WHAT IS REQUIRED:
Which lines fall between the line holding "Generate a Blender" and the line holding "SC.camera = cam", inclusive? Retype them exactly, without the pictures, and add nothing else.

PROVIDED MATERIAL:
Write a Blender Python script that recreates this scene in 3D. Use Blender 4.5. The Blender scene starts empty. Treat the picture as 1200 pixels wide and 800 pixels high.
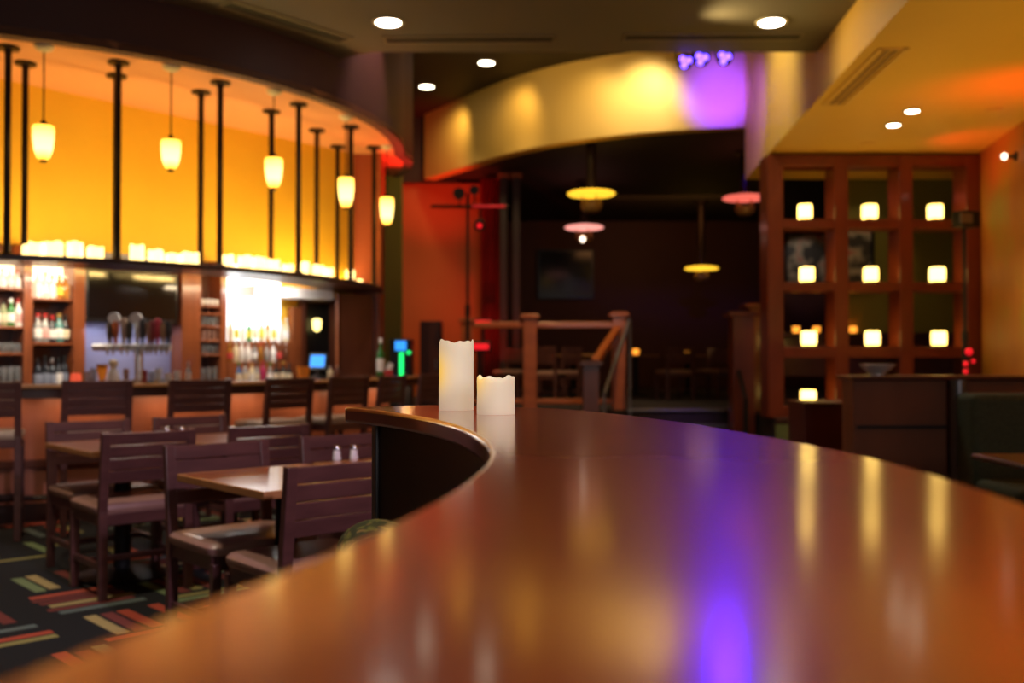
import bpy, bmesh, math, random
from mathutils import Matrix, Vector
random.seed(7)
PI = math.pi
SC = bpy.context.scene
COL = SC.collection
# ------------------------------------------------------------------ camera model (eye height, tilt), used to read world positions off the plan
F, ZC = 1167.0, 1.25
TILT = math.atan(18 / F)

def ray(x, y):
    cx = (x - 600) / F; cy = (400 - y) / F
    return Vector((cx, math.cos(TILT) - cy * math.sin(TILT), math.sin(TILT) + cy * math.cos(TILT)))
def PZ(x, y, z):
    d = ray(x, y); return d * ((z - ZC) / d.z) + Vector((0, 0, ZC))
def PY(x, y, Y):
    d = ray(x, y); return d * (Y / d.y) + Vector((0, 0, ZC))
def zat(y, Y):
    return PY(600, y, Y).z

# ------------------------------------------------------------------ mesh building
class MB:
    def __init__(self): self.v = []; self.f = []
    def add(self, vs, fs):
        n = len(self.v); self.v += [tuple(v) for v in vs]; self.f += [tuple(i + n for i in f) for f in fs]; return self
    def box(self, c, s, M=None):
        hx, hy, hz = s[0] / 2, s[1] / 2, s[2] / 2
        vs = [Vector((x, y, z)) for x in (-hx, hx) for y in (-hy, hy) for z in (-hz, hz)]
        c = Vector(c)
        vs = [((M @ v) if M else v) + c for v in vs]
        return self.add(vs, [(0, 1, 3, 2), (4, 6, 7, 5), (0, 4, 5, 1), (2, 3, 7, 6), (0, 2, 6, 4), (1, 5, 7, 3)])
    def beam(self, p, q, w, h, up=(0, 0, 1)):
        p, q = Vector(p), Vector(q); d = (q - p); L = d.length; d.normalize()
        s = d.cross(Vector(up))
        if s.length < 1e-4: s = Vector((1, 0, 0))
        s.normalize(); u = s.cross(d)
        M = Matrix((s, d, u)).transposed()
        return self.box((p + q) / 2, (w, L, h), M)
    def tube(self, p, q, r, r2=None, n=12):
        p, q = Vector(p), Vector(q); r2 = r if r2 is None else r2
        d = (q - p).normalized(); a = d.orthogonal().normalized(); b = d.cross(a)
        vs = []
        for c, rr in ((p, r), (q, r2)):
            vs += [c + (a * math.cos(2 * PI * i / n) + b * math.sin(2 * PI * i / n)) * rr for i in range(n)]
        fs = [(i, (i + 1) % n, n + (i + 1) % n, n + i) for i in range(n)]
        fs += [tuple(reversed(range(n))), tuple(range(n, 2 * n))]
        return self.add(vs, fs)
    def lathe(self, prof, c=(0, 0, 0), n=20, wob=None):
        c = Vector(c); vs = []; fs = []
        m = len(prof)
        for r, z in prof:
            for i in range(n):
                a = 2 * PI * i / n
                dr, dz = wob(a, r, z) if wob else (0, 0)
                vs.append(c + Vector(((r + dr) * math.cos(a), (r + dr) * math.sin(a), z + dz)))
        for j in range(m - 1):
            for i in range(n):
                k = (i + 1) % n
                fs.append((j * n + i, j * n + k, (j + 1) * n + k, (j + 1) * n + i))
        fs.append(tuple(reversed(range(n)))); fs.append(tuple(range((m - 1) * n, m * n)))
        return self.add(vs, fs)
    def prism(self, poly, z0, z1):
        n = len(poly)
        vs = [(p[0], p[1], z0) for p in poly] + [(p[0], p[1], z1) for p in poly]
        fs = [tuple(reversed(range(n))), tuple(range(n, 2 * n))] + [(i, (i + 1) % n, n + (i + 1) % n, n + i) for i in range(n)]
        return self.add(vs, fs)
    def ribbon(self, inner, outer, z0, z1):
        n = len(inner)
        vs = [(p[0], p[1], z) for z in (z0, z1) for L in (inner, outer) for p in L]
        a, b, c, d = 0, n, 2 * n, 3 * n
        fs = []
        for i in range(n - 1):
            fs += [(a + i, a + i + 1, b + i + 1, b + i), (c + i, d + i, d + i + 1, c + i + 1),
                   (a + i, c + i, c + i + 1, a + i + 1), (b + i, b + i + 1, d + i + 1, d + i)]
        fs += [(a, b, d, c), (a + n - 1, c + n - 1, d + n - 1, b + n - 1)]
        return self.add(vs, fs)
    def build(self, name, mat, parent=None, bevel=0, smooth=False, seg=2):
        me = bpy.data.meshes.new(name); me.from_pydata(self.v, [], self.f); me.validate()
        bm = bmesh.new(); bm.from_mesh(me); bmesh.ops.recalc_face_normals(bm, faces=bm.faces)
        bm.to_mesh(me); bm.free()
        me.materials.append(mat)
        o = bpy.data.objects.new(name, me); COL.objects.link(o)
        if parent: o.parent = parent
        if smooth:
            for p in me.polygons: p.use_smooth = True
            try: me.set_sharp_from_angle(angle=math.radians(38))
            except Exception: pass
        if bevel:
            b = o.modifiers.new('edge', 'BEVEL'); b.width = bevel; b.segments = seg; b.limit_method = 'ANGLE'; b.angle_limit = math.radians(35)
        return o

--

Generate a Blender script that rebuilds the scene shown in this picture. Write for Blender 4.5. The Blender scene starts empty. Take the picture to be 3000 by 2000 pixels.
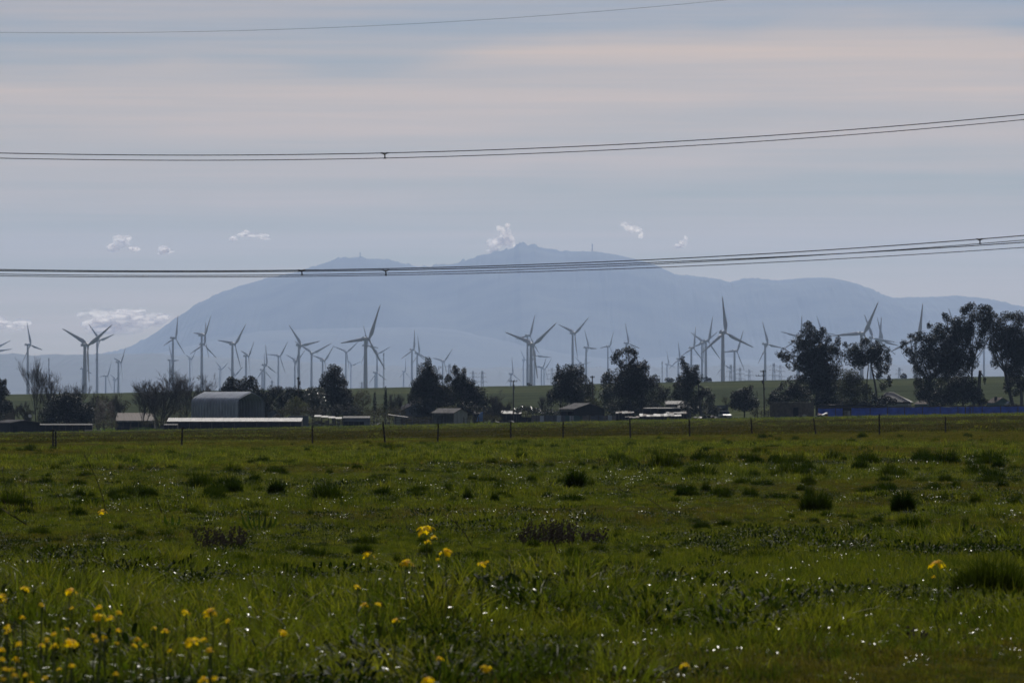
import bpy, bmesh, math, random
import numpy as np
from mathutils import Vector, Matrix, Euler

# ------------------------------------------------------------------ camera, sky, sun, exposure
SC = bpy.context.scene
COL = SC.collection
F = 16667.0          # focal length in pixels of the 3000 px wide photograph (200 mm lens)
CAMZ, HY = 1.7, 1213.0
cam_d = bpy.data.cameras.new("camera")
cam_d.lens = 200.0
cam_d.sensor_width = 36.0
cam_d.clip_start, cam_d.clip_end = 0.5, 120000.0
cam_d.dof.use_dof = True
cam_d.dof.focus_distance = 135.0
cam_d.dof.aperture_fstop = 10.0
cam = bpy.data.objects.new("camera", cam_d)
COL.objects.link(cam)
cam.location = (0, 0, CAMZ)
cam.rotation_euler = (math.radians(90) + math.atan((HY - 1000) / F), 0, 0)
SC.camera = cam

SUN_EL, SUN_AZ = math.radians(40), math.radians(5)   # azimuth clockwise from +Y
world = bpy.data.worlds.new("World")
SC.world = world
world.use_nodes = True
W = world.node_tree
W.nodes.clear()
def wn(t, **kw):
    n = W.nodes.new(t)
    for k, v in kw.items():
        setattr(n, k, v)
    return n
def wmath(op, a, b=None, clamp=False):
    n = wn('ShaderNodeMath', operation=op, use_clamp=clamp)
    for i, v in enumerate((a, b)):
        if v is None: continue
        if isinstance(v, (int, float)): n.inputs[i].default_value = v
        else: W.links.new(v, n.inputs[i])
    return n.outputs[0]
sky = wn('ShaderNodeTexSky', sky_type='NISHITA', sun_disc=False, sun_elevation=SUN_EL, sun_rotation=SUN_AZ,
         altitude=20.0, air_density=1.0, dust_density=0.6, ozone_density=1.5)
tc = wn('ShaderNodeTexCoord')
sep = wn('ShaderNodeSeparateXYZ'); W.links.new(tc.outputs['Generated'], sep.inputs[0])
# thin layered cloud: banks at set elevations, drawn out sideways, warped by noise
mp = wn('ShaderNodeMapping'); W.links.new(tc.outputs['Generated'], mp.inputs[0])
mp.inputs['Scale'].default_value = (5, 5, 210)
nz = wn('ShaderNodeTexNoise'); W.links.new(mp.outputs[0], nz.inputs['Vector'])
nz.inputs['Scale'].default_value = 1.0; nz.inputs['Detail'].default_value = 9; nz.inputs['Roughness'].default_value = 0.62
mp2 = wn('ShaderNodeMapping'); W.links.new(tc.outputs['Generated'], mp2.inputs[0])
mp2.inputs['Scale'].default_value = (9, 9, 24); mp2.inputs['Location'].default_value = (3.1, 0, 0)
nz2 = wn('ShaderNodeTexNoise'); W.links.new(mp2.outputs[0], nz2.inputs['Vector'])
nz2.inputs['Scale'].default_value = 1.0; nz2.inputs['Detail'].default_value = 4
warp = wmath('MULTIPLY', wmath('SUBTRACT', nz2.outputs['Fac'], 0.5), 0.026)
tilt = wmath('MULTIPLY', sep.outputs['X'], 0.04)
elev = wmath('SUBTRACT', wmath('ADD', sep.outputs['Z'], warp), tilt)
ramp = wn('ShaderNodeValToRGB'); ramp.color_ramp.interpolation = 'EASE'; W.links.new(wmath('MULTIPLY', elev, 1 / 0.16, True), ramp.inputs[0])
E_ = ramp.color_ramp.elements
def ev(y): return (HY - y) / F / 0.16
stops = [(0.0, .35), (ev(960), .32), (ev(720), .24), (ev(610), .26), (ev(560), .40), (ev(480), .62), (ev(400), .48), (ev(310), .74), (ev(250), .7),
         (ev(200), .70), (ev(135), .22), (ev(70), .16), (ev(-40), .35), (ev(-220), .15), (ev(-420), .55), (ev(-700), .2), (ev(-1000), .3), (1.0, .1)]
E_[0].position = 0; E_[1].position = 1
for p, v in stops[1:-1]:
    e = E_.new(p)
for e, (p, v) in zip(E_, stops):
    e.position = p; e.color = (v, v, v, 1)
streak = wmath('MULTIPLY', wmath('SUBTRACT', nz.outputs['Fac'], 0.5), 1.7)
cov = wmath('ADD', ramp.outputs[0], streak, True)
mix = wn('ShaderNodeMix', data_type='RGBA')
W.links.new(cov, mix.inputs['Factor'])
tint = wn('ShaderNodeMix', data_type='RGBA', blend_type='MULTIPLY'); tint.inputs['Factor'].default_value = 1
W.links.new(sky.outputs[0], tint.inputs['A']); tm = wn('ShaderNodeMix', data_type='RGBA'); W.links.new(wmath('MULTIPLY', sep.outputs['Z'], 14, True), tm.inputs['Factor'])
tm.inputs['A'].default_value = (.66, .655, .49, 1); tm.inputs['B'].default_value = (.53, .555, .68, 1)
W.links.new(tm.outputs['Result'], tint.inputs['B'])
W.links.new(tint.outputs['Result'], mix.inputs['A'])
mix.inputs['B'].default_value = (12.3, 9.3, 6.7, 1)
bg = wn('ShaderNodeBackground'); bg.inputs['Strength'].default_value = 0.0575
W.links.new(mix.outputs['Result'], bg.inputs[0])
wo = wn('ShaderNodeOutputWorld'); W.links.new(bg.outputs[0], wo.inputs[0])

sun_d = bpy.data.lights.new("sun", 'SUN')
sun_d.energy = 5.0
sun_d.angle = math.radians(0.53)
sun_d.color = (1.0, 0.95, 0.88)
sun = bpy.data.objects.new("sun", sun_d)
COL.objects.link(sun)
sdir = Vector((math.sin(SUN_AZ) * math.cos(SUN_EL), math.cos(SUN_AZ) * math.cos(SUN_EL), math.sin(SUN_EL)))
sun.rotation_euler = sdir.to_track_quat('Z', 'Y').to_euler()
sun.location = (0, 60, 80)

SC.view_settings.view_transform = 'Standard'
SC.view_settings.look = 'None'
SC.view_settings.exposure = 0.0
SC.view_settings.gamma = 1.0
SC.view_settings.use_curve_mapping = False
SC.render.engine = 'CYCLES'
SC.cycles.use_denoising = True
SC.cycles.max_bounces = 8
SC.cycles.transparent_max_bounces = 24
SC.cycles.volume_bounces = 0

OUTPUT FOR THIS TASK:
Generate a Blender script that rebuilds the scene shown in this picture. Write for Blender 4.5. The Blender scene starts empty. Take the picture to be 3000 by 2000 pixels.
import bpy, bmesh, math, random
import numpy as np
from mathutils import Vector, Matrix, Euler

# ------------------------------------------------------------------ camera, sky, sun, exposure
SC = bpy.context.scene
COL = SC.collection
F = 16667.0          # focal length in pixels of the 3000 px wide photograph (200 mm lens)
CAMZ, HY = 1.7, 1213.0
cam_d = bpy.data.cameras.new("camera")
cam_d.lens = 200.0
cam_d.sensor_width = 36.0
cam_d.clip_start, cam_d.clip_end = 0.5, 120000.0
cam_d.dof.use_dof = True
cam_d.dof.focus_distance = 135.0
cam_d.dof.aperture_fstop = 10.0
cam = bpy.data.objects.new("camera", cam_d)
COL.objects.link(cam)
cam.location = (0, 0, CAMZ)
cam.rotation_euler = (math.radians(90) + math.atan((HY - 1000) / F), 0, 0)
SC.camera = cam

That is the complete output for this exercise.